農業情報研究所農業・農村・食料海外農業投資ニュース:2011年4月16日

 “グローバルな土地収奪”が小規模農民をますます危険にさらしている

 以下は、先週(4月6−8日)イギリスで開かれた”グローバル・ランド・グラビング”に関する国際会議について伝えるガーディアン紙の記事の部分訳でである。

  Small-scale farmers increasingly at risk from 'global land grabbing',The Guardian,11.4.15
 http://www.guardian.co.uk/global-development/poverty-matters/2011/apr/15/risks-over-increasing-global-land-deals

 投資は農業に緊要だが、長期的借地契約へのラッシュは多くのリスクと大きな社会・環境コストを伴うドラマチックなやり方である。

 グローバルな農地ラッシュに関する新たな研究は、土地取引がローカルな土地保有権を無視しているが故に、小規模農民のリスクがますます大きくなっていることを示している。

 Land Deal Politics Initiativeが招集し、/Future Agricultures Consortiumが主催した先週のinternational conference on "global land grabbing"(“グローバルな土地収奪”に関する国際会議)で、アフリカ、アジア、ラテン・アメリカ、旧ソ連からの最新の証拠が提出された。この会議で、研究者は、以前の推定の2倍にもなる8000万ヘクタールにのぼる土地取引の証拠書類を明fらかにした。

 土地取得へのラッシュは、食料価格高騰と信頼できない市場、エネルギー危機とアグロエネルギー/バイオ燃料への関心、グローバル金融危機、炭素取引の新市場という四つの要因に駆り立てられたものである。これら取引の支持者は、これは競争的であり、労働を節約し、貧しい消費者にとっても十分に安い輸出向け食料を生産すると主張する。

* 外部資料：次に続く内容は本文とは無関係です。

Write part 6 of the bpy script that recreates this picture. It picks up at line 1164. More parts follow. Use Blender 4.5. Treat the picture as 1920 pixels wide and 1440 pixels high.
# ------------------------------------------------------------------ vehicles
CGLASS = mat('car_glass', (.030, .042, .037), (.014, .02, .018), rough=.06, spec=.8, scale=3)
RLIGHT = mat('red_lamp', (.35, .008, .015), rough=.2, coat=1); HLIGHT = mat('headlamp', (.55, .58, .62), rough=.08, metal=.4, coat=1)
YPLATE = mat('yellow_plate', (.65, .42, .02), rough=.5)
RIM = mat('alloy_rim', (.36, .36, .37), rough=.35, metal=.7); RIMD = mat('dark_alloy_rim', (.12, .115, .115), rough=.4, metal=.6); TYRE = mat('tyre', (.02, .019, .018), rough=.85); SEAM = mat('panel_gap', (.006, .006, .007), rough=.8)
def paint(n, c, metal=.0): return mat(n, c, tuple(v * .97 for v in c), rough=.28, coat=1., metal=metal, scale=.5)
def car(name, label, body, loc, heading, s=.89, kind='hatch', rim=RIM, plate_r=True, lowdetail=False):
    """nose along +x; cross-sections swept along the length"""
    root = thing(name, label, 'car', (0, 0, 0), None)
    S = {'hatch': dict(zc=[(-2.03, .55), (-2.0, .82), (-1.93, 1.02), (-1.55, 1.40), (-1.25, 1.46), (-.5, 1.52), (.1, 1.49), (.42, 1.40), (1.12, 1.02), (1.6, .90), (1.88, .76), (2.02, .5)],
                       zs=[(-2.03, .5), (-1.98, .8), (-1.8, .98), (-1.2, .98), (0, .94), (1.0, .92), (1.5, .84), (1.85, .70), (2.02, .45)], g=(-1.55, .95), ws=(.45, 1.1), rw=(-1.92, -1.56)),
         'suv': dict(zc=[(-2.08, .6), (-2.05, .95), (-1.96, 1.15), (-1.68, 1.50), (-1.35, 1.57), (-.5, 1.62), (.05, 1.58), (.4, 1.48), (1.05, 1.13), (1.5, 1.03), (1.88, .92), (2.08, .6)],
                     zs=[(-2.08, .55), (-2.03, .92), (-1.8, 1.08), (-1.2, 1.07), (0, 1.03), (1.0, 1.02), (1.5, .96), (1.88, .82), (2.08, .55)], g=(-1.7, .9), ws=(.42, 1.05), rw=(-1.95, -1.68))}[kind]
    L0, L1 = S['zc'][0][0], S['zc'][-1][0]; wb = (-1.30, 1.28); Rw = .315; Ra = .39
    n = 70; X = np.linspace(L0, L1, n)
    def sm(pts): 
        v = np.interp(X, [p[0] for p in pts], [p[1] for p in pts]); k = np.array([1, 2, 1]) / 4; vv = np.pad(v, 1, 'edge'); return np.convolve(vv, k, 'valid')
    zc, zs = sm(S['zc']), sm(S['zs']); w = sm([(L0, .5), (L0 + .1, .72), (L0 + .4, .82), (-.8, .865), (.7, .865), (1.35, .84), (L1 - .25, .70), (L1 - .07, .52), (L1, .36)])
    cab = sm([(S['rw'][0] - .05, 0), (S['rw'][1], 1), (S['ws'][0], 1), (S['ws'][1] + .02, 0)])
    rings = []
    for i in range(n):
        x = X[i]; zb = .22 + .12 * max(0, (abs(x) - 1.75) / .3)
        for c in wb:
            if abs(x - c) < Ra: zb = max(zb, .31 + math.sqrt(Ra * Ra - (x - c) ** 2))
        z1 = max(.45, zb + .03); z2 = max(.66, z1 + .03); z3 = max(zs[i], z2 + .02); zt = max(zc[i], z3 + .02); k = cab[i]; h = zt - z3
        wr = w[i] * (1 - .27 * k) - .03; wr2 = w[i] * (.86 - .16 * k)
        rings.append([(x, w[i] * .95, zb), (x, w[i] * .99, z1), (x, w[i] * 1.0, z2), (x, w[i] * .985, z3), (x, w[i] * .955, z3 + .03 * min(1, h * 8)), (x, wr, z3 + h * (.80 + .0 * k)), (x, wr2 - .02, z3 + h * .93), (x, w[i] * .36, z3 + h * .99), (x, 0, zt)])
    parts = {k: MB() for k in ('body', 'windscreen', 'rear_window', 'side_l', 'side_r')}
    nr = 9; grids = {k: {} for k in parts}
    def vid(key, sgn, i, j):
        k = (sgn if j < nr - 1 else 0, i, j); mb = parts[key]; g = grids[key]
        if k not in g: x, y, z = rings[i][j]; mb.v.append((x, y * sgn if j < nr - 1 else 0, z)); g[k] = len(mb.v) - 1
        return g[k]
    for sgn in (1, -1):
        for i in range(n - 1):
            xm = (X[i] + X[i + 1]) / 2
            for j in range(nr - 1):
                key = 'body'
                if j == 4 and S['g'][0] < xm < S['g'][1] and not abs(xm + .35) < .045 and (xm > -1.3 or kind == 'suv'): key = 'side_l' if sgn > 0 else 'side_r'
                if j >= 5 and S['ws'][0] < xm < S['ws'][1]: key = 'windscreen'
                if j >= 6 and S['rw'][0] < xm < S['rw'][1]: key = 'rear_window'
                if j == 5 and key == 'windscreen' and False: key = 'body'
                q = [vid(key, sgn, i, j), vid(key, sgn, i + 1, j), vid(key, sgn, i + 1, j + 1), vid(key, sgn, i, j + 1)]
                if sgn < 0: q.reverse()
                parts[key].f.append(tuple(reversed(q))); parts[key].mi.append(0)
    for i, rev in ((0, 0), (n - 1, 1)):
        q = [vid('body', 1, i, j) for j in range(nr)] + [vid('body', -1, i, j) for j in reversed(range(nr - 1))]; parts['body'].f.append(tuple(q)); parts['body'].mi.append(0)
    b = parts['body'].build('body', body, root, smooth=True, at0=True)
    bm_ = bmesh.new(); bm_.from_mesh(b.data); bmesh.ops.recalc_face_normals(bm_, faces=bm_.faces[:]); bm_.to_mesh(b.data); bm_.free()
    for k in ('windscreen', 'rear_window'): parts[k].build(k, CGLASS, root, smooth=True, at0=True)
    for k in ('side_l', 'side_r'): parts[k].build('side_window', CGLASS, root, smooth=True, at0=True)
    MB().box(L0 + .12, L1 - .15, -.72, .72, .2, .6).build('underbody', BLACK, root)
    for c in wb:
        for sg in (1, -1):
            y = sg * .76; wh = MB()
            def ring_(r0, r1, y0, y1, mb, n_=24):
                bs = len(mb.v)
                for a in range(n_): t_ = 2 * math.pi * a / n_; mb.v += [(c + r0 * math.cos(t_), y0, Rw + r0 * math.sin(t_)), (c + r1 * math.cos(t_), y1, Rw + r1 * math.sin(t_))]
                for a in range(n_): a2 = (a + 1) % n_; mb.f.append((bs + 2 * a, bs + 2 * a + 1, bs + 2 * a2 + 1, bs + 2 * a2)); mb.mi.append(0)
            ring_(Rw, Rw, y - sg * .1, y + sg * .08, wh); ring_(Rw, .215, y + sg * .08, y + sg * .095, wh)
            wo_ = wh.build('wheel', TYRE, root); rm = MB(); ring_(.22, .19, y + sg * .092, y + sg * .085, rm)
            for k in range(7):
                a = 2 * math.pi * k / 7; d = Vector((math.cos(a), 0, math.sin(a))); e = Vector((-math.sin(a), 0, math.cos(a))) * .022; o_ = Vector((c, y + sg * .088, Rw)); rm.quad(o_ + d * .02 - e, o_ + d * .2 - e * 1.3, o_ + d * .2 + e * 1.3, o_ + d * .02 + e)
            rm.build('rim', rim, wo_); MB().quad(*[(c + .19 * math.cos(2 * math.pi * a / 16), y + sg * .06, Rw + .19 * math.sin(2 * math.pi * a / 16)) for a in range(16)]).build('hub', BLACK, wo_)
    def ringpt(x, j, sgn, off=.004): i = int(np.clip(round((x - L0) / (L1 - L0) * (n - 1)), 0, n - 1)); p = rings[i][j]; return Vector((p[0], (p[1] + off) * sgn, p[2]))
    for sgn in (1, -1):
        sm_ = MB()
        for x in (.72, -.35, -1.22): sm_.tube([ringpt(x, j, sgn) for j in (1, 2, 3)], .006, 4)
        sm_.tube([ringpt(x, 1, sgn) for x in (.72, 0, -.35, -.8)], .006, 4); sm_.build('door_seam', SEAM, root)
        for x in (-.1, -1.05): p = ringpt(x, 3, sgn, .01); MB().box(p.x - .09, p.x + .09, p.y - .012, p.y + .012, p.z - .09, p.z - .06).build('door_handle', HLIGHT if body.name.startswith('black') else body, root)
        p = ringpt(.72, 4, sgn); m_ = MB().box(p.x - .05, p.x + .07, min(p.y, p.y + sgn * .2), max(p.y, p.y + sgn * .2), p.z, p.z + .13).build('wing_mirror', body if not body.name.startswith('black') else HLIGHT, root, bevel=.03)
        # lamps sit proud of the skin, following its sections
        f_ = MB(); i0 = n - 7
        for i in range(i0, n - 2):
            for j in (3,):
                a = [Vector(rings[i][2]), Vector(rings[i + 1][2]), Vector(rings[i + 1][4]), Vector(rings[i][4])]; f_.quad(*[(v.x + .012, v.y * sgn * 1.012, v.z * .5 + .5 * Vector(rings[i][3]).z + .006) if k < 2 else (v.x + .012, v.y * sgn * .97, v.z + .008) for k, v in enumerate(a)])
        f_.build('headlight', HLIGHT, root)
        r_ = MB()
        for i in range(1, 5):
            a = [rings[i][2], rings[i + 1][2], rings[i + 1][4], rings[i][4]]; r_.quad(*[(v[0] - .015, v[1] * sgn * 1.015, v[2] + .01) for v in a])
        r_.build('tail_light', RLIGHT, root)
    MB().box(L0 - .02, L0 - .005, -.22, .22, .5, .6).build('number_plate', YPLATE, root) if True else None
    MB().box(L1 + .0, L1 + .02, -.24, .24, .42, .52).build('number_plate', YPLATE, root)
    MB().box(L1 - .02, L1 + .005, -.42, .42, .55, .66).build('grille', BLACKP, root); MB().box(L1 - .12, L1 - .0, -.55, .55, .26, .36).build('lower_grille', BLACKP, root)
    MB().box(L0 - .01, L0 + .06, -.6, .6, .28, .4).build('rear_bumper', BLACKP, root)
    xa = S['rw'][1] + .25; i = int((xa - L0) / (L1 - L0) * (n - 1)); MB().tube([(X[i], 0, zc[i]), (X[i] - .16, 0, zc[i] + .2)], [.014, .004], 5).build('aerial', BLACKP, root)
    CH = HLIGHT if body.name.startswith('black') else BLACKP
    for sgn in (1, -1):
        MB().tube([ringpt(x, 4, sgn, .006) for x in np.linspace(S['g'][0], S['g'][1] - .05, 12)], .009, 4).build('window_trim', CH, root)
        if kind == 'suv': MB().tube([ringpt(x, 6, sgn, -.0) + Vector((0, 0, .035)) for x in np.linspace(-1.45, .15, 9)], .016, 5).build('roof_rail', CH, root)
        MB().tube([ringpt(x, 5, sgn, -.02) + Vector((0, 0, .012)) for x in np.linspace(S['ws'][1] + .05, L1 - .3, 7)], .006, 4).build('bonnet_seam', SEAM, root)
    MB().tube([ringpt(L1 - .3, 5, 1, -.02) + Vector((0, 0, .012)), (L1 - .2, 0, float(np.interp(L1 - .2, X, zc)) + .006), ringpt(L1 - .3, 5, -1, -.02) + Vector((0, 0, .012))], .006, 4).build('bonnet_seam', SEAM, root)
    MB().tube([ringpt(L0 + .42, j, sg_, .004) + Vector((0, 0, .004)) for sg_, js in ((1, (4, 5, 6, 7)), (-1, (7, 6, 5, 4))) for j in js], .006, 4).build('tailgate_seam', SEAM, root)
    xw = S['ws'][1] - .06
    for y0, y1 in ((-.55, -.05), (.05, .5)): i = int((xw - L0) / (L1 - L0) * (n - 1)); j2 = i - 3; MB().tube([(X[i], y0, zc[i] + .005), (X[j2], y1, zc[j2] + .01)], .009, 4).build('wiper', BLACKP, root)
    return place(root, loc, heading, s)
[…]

しかし、カンボジアからカメルーン、そしてコロンビアにまでいたる研究は、このような取引の社会・環境コストが滅多に考慮されていないことを示す。

 食料への権利に関する国連報告官、オリヴイエ・ドゥ・シュッテルは会議の冒頭、「世界の貧しい農村の大部分がなお依存している小規模家族農業は、大規模プランテーション、輸出農業、食料ではない・商品の生産によって脅かされている」と述べた。・・・・・・

 カリフォルニア大学バークレー校のTeo Ballvéは、土地収奪は、小農民や遊牧民を侵す“暴力沙汰の長い連鎖の最後のステップ”だ、土地の商品化と民有化、農民と牧畜民の追い立ては、企業の会議室や政府とのハイレベル会合では、滅多に考慮されることがない、と言う。